Что касается «Нови». «Новь» — второй, по-моему, по качеству тургеневский роман. Первый — безусловно, «Дым», наиболее мной любимый. Мне очень нравится там сцена народнического проповедования, когда главный герой приезжает проповедовать в кабак, напивается, а крестьяне сдают его уряднику и измываются над ним. Маркелов — интересный персонаж. А что касается тургеневской девушки Марианны, то это тот редкий случай, когда… Соломин очень интересный. Ну, почитайте, вам понравится. А, впрочем, вы уже почитали.
Это тот редкий случай, понимаете, братцы, когда тургеневская женщина уже переходит, что ли, прежние границы этого образа. Тургеневская женщина — это, конечно, девушка из «Первой любви», это в известном смысле, вероятно, Елена из «Накануне». Но в Марианне волевого начала больше, чем женского, больше, чем человеческого. И она всегда выбирает победителя. Сильная женщина у Тургенева бывает двух видов: бывает Елена, а бывает Полозова из «Вешних вод». Женская сила бывает неразборчива, цинична, часто берёт сторону сильного, и поэтому отношение Тургенева к сильной женщине было довольно-таки сложным, нейтральным, оно тоже менялось. И мне кажется, что Марианна — это тот женский тип, который скорее у автора вызывает подспудное неприятие, подспудный страх. Ведь дело в том, что девушка 1881 года — это совсем не то, что девушка из стихотворения «Порог», и не то, что девушка 1856 года из «Накануне». За 25 лет многое изменилось, и она успела из дворянской усадьбы шагнуть в прямой террор. Поэтому образ женщины сильной, мне кажется, самого автора начал несколько попугивать.
«Что Вы можете сказать о творчестве Роберта Стайна?» Я уже отзывался о творчестве Роберта Стайна: хороший писатель, но ничего особенного.
«Как вы считаете, почему в России так и не было написано романа-эпопеи о Первой мировой Войне — такого же, как „Война и мир“ Толстого о войне с Наполеоном?» Легко отвечу вам на этот вопрос.
Во-первых, попытки делались. Всё-таки «Красное колесо» — это роман о Первой мировой войне главным образом, и начинается он с «Августа Четырнадцатого». Конечно, он недотягивает очень сильно — прежде всего в смысле художественной ткани — до «Войны и мира» (и с точки зрения психологизма), потому что у Солженицына гениально сделаны все общественно-политические куски, а за судьбой генерала [полковника] Воротынцева или Сани Лаженицына, или демонической женщины Хельги, кажется, — там уже перестаёшь следить со второго тома.

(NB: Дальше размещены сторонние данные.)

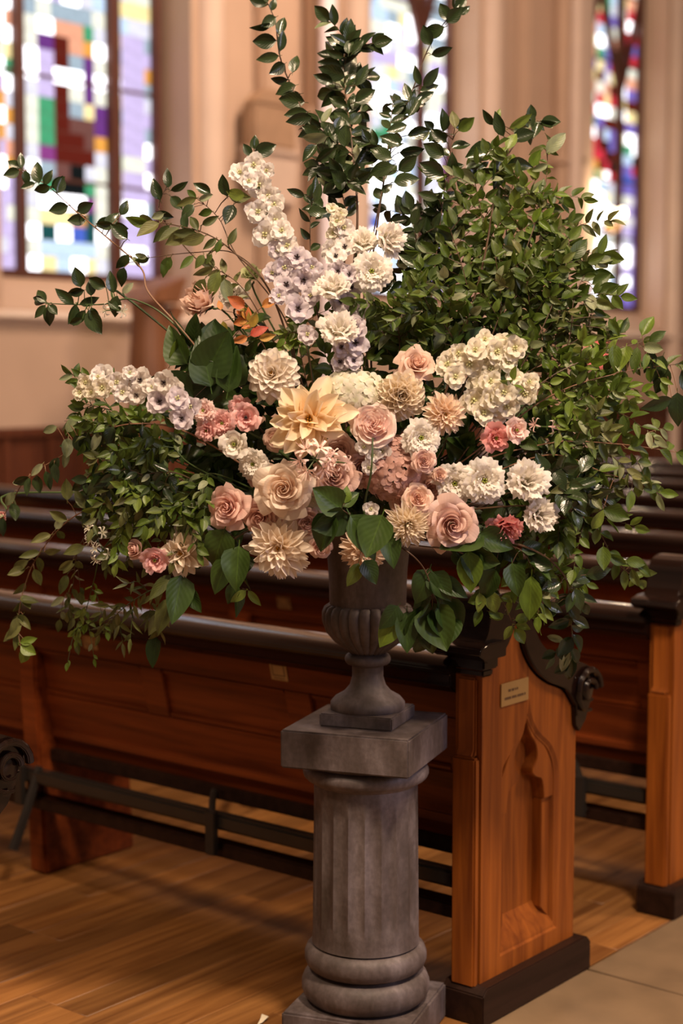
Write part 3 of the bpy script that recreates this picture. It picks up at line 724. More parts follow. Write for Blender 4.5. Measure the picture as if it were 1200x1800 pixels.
def rose_t(kind, mat):
    key = (kind, mat.name)
    if key in TEMPL: return TEMPL[key]
    r = random.Random({'rose': 1, 'garden': 2, 'bud': 3, 'spray': 4, 'side': 5, 'lis': 6, 'ruf': 7, 'open': 8, 'pinkruf': 9}[kind]); L = []
    def ring(n, ha, rb, rm, z0, z1, curl, droop, point=0, ruffle=0, rf=9, sp=.05, ph=None, nu=8, nv=7):
        ph = r.random() * 6 if ph is None else ph
        for k in range(n):
            v, f, uv = cup_petal(ph + 2 * PI * k / n + r.uniform(-.12, .12), ha * r.uniform(.9, 1.1), rb, rm * r.uniform(.96, 1.04), z0, z1 * r.uniform(.93, 1.05), curl * r.uniform(.7, 1.3), droop, point, ruffle, rf, sp, r.random() * 9, nu, nv)
            L.append(('petal', mesh('petal', v, f, mat, True, uv)))
    if kind == 'rose':
        ring(2, 1.9, .02, .07, -.1, .46, .0, 0, sp=.03); ring(3, 1.5, .04, .15, -.15, .47, .01, 0, sp=.06); ring(3, 1.35, .06, .24, -.2, .45, .03, 0, sp=.08)
        ring(4, 1.05, .08, .36, -.25, .42, .05, .02, .3, sp=.09); ring(4, 1.05, .1, .48, -.3, .38, .15, .08, 1.0, .015, 4, .10); ring(5, .88, .1, .62, -.35, .27, .26, .17, 1.6, .03, 4, .10); ring(5, .84, .1, .74, -.4, .08, .30, .22, 2.0, .035, 4, .12)
    elif kind == 'garden':
        ring(4, .9, .02, .10, -.1, .30, .02, 0, 0, .02, sp=.05); ring(6, .7, .03, .22, -.1, .33, .03, 0, 0, .02, sp=.07); ring(7, .62, .05, .34, -.15, .37, .03, .0, 0, .02)
        ring(7, .62, .07, .46, -.2, .40, .02, .0, 0, .015); ring(6, .72, .1, .62, -.3, .38, .04, .03, 0, .012); ring(6, .75, .1, .78, -.4, .24, .12, .10, .3, .012); ring(5, .8, .1, .86, -.45, .06, .16, .14, .3)
    elif kind == 'spray':
        ring(3, 1.3, .02, .09, -.1, .40, .0, 0); ring(4, 1.0, .04, .20, -.15, .42, .02, 0); ring(5, .85, .06, .33, -.2, .42, .04, .0, 0, .012); ring(5, .8, .08, .50, -.25, .38, .08, .03, 0, .012); ring(6, .72, .1, .68, -.35, .26, .18, .12, .2, .015); ring(5, .7, .1, .80, -.4, .08, .18, .16, .2, .015)
    elif kind == 'bud':
        ring(2, 1.8, .02, .08, -.3, .75, .0, 0); ring(3, 1.4, .05, .22, -.35, .80, .0, 0); ring(3, 1.3, .08, .38, -.4, .78, .02, 0); ring(4, 1.1, .1, .55, -.45, .65, .08, .03, .3); ring(4, .95, .1, .68, -.5, .4, .22, .1, .8)
    elif kind == 'side':
        ring(3, 1.3, .03, .12, -.4, .85, .0, 0); ring(5, .9, .05, .30, -.4, .85, .03, 0, .5); ring(6, .8, .08, .46, -.45, .80, .06, 0, .8, .02); ring(7, .7, .1, .62, -.5, .70, .1, .03, 1, .02); ring(7, .65, .1, .74, -.55, .50, .16, .08, 1.2, .02)
    elif kind == 'lis':      # ruffled lisianthus, full face
        ring(5, .8, .03, .14, -.2, .20, .10, .02, 0, .045, 11, nu=10); ring(6, .75, .05, .28, -.25, .30, .12, .02, 0, .05, 12, nu=12); ring(6, .78, .06, .42, -.3, .32, .16, .05, 0, .05, 13, nu=12); ring(7, .72, .08, .56, -.35, .24, .22, .10, 0, .05, 13, nu=12); ring(7, .72, .1, .68, -.45, .06, .26, .16, 0, .05, 12, nu=12)
    elif kind == 'ruf':      # ruffled double bloom seen from its side
        ring(5, .8, .03, .18, -.5, .62, .10, 0, 0, .06, 11, nu=12); ring(6, .75, .05, .34, -.5, .62, .18, .05, 0, .06, 12, nu=12); ring(7, .7, .06, .48, -.55, .52, .30, .10, 0, .06, 13, nu=12); ring(7, .7, .08, .58, -.6, .35, .38, .18, 0, .06, 12, nu=12)
    elif kind == 'open':     # single row open cup with a dark or green eye
        ring(3, 1.0, .03, .26, -.4, .30, .10, 0, 0, .03, nu=10); ring(4, .85, .05, .42, -.45, .34, .18, .03, 0, .03, nu=10); ring(5, .8, .06, .58, -.5, .24, .30, .10, 0, .035, nu=10)
    elif kind == 'pinkruf':
        ring(4, .9, .03, .15, -.3, .36, .08, 0, 0, .05, 8, nu=10); ring(5, .85, .05, .34, -.35, .34, .18, .04, .5, .05, 8, nu=10); ring(5, .85, .07, .52, -.4, .20, .34, .12, 1, .05, 7, nu=10)
    TEMPL[key] = L; return L
def dahlia_petal(mat, width, cup, tipc, split=0, twist=0, seed=0, rnd=0):
    def fn(u, t):
        wd = (math.sin(PI * (t * .90 + .06)) ** .55) * (1 - .25 * t * (width < .3))
        if rnd: wd = math.sin(PI * min(.93, t * .80 + .12)) ** .6; t = t * (1 - .10 * u * u * t)
        if t > .985 and not rnd: wd = .12 + (.25 if split else 0)
        x = u * width / 2 * wd; z = cup * (u * u) * wd * width * 1.6 - tipc * t * t + .02 * math.sin(t * 5 + seed)
        if split and t > .9: t2 = t - (.05 if abs(u) < .3 else 0) + .03 * (abs(abs(u) - .5) < .2)
        else: t2 = t
        a = twist * t * t; return (x * math.cos(a) - z * math.sin(a), t2, x * math.sin(a) + z * math.cos(a))
    v, f, uv = sheet(fn, 4, 6); return mesh('petal', v, f, mat, True, uv)
def dahlia_parts(kind, mat, cmat):
    key = ('d' + kind, mat.name)
    if key in TEMPL: return TEMPL[key]
    r = random.Random(len(kind) * 7); out = []
    if kind == 'decor':   n, wd, cupk, tc, e_in, e_out, l_in, l_out, r0 = 66, .60, .22, .06, 82, -14, .26, .82, .16
    elif kind == 'star':  n, wd, cupk, tc, e_in, e_out, l_in, l_out, r0 = 34, .46, .30, -.06, 66, -12, .36, .92, .10
    elif kind == 'mum':   n, wd, cupk, tc, e_in, e_out, l_in, l_out, r0 = 100, .27, .30, -.16, 84, -16, .34, .82, .12
    elif kind == 'laci':  n, wd, cupk, tc, e_in, e_out, l_in, l_out, r0 = 66, .38, .26, .04, 78, -14, .28, .88, .14
    elif kind == 'ball':  n, wd, cupk, tc, e_in, e_out, l_in, l_out, r0 = 66, .60, .34, -.14, 86, -24, .34, .78, .20
    ms = [dahlia_petal(mat, wd * (1 + .1 * k), cupk, tc + (.04, -.06, .10)[k], split=kind in ('laci',), rnd=kind in ('decor', 'ball'), twist=(0.2, .9, -.8)[k] if kind in ('star', 'laci') else (0, .12, -.12)[k], seed=k * 2) for k in range(3)]
    for i in range(n):
        s = ((i + .5) / n); el = math.radians(e_in + (e_out - e_in) * s ** .62 + r.uniform(-6, 6)); ph = i * 2.39996 + r.uniform(-.08, .08)
        Lh = (l_in + (l_out - l_in) * s ** .5) * (r.uniform(.78, 1.14) if kind == 'star' else r.uniform(.90, 1.08)); ph += r.uniform(-.25, .25) * (kind == 'star')
        d = Vector((math.cos(ph) * math.cos(el), math.sin(ph) * math.cos(el), math.sin(el)))
        p = Vector((math.cos(ph), math.sin(ph), 0)) * r0 * s ** .5 + Vector((0, 0, .05 - .22 * s))
        nz = Vector((-math.cos(ph) * math.sin(el), -math.sin(ph) * math.sin(el), math.cos(el)))
        x = d.cross(nz)
        M = Matrix.Translation(p) @ Matrix((x, d, nz)).transposed().to_4x4() @ Matrix.Diagonal((Lh if kind == 'star' else Lh * .5 + .35, Lh, Lh * .6 + .2, 1))
        out.append(('petal', ms[r.randrange(3)], M))
    cm = MB()
    for i in range(26):
        s = (i + .5) / 26; ph = i * 2.4; rr = .13 * s ** .5
        cm.tube([(rr * math.cos(ph) * .6, rr * math.sin(ph) * .6, -.02), (rr * math.cos(ph) * 1.25, rr * math.sin(ph) * 1.25, .20 - .10 * s)], .014, .022, 4)
    out.append(('centre', cm.mesh('centre', cmat, smooth=True), Matrix()))
    TEMPL[key] = out; return out
def stem_of(root, pos, n, mat=None, rad=.0022):
    b = MOUTH + Vector((random.uniform(-.05, .05), random.uniform(-.05, .05), -.02)); back = pos - n * .09
    mid = (back + b) / 2 + (CORE - (back + b) / 2) * .25
    path = spline([pos - n * .015, back, mid, b], 14)
    return path
def place(root, S, nrm, spin):
    R = basis(nrm, img(math.sin(spin), math.cos(spin))); return Matrix(R).to_4x4() @ Matrix.Diagonal((S, S, S, 1))
def facing(x, y, tx, ty, up=.0):
    p = P(x, y); v = (EYE - p).normalized(); o = (p - CORE).normalized()
    return (v + o * .25 + right * tx + cup * ty).normalized()
def bloom(name, label, x, y, dia, kind, mat, tx=0, ty=0, dd=0, spin=None, cat='flower', cmat=None, calyx=False, group=None, squash=1.0, stem=True):
    """dia is the seen diameter in pixels of the photograph"""
    pos = P(x, y, dd); d = env(x, y) + dd; R_ = dia / 2 / FPX * d / (.98 if kind in ('decor', 'mum', 'laci', 'ball', 'star') else .96)
    root = empty(name, pos); tag(root, label, cat, group or (cat + ' blooms of the arrangement')); n = facing(x, y, tx, ty); spin = random.random() * 6 if spin is None else spin
    M = place(root, R_, n, spin)
    if kind in ('decor', 'mum', 'laci', 'ball', 'star'):
        for nm, me, m in dahlia_parts(kind, mat, cmat or M_dcen): link(nm, me, root, M @ m)
    else:
        for nm, me in rose_t(kind, mat): link(nm, me, root, M)
    if kind in ('lis', 'open', 'pinkruf'):
        mb = MB()
        for k in range(5): a = k * 1.257; mb.tube([(0, 0, -.3), (.05 * math.cos(a), .05 * math.sin(a), .0), (.09 * math.cos(a), .09 * math.sin(a), .10)], .03, .04, 5)
        link('pistil', mb.mesh('pistil', cmat or M_pist, smooth=True), root, M)
    if calyx or kind in ('bud', 'side', 'ruf'):
        mb = MB(); mb.lathe([(.05, -.75), (.14, -.7), (.24, -.58), (.26, -.45)], n=10, cap=False)
        for k in range(5):
            a = k * 1.257; c_, s_ = math.cos(a), math.sin(a)
            mb.add([(.2 * c_ - .1 * s_, .2 * s_ + .1 * c_, -.5), (.2 * c_ + .1 * s_, .2 * s_ - .1 * c_, -.5), (.62 * c_, .62 * s_, -.35)], [(0, 1, 2)])
        link('calyx', mb.mesh('calyx', M_stem, smooth=True), root, M)
    if stem:
        mb = MB(); mb.tube([q - pos for q in stem_of(root, pos - n * R_ * .5, n)], .0024, .002, 5); mb.build('stem', M_stem, root, smooth=True)
    return root

# petal colours
def pm(n, tip, base, **k): return petal_mat(n + '_petal', tip, base, **k)
F_white = pm('white', (.90, .85, .79), (.78, .74, .56)); F_whited = pm('white_dahlia', (.92, .85, .77), (.88, .76, .52), pos=.3); F_cream = pm('cream_dahlia', (.93, .83, .72), (.89, .71, .47))
F_peachd = pm('peach_dahlia', (.95, .82, .62), (.92, .64, .26), pos=.40); F_peachs = pm('pale_peach_dahlia', (.92, .76, .62), (.86, .54, .22), pos=.28); F_creamw = pm('creamy_dahlia', (.92, .83, .70), (.88, .72, .44))
F_blush = pm('blush_rose', (.87, .65, .54), (.80, .50, .37)); F_peachr = pm('peach_rose', (.93, .79, .66), (.86, .58, .38)); F_mauve = pm('mauve_rose', (.76, .52, .44), (.56, .31, .24)); F_dusty = pm('dusty_rose', (.82, .59, .52), (.66, .38, .31))
F_pinkr = pm('soft_pink_rose', (.89, .62, .54), (.82, .48, .40)); F_garden = pm('garden_rose', (.93, .78, .70), (.90, .58, .54)); F_pink = pm('pink_lisianthus', (.90, .55, .53), (.84, .43, .42)); F_coral = pm('coral_lisianthus', (.84, .38, .37), (.70, .24, .22)); F_palep = pm('pale_pink_lisianthus', (.92, .70, .65), (.87, .55, .50))
F_delph = pm('white_delphinium', (.91, .86, .83), (.84, .80, .74), transl=.35); F_lav = pm('lavender_delphinium', (.80, .73, .77), (.64, .56, .66), transl=.35); F_stock = pm('cream_stock', (.90, .84, .72), (.82, .78, .56), transl=.35)
F_hyd = pm('white_hydrangea', (.86, .82, .71), (.74, .74, .52)); F_hydp = pm('dusty_pink_hydrangea', (.72, .45, .39), (.60, .34, .28)); F_ner = pm('pink_spider_lily', (.94, .74, .68), (.90, .64, .56), transl=.2); F_grn = pm('green_bud', (.62, .64, .34), (.30, .38, .10))
M_dcen = plain('golden_dahlia_centre', (.70, .36, .04), .7, nscale=40); M_pist = plain('green_pistil', (.30, .34, .05), .6, nscale=40); M_dk = plain('dark_flower_eye', (.05, .03, .028), .7, nscale=40); M_eyeg = plain('yellow_green_eye', (.42, .42, .10), .7, nscale=40)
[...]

Видите ли, в чём дело? Для того чтобы написать роман масштаба «Войны и мира» о сравнительно близкой реальности, нужно обладать концепцией, нужно обладать своим взглядом на вещи. Толстой всё уложил в формулу Шопенгауэра: история есть равнодействующая миллионов воль, всё в истории делается само и ничто по человеческой воле; можно только угадать вектор, и то очень редко. Поэтому и Бородино случилось вопреки замыслам Кутузова и Наполеона, а случилось само, и Москва сгорела сама. И вообще «историей движет божественная, непостижимая для нас воля», и нам надо, как вы помните в финале, отказаться от несуществующей свободы и признать неощущаемую нами зависимость.

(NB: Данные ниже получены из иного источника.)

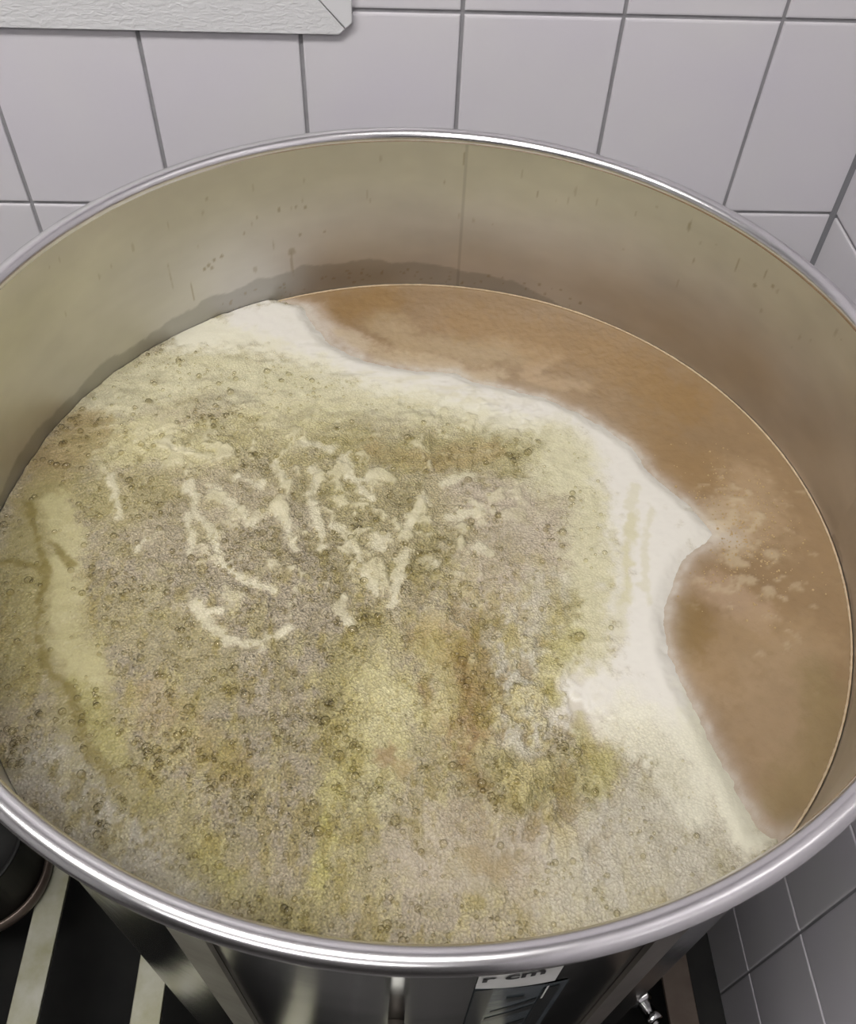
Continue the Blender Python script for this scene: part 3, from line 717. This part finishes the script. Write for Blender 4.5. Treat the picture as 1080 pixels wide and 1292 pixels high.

Следовательно, для того чтобы написать роман о Первой мировой войне и Русской революции, требовалась такая же высота взгляда, требовалось концептуальное личное отношение к русской истории. А в силу разных причин такое концептуальное отношение сложиться не могло в России в XX веке. Россия была задавлена сначала тоталитаризмом, потом — распадом, выживанием. И человека, который решился бы сказать о России правду, так и не появилось, потому что это должна быть правда внеидеологическая.
Россия — вообще внеидеологическая страна; в ней образ жизни значит больше, чем образ мысли. Поэтому такой человек, который бы сказал эту правду, пока не появился. Возможно, он появится. Но я боюсь, что личный взгляд на вещи будет слишком идеологизирован. Эту книгу надо писать вне идеологии — как «Война и мир» написана вне идеологии. Ведь при Толстом уже были и западники, и славянофилы, а роман этот не западнический и не славянофильский. Это роман, написанный на основе гораздо более серьёзных, более строгих дихотомий, других противопоставлений.
Скажем, он развивает тему сверхчеловека — тему сверхчеловека Долохова, который, конечно, лжесупермен, который на самом деле всего лишь бесчеловечен, и тему сверхчеловека Пьера, который просто человек в высшей степени, человек в своём высшем проявлении. Это лежит в русле традиционных дискуссий русской литературы о сверхчеловеке, это реплика Толстого в дискуссии о Раскольникове, о Рахметове, о Базарове. Долохов, конечно, вписан в эту парадигму. Но проблема в том, что Толстой бесконечно выше и шире этого.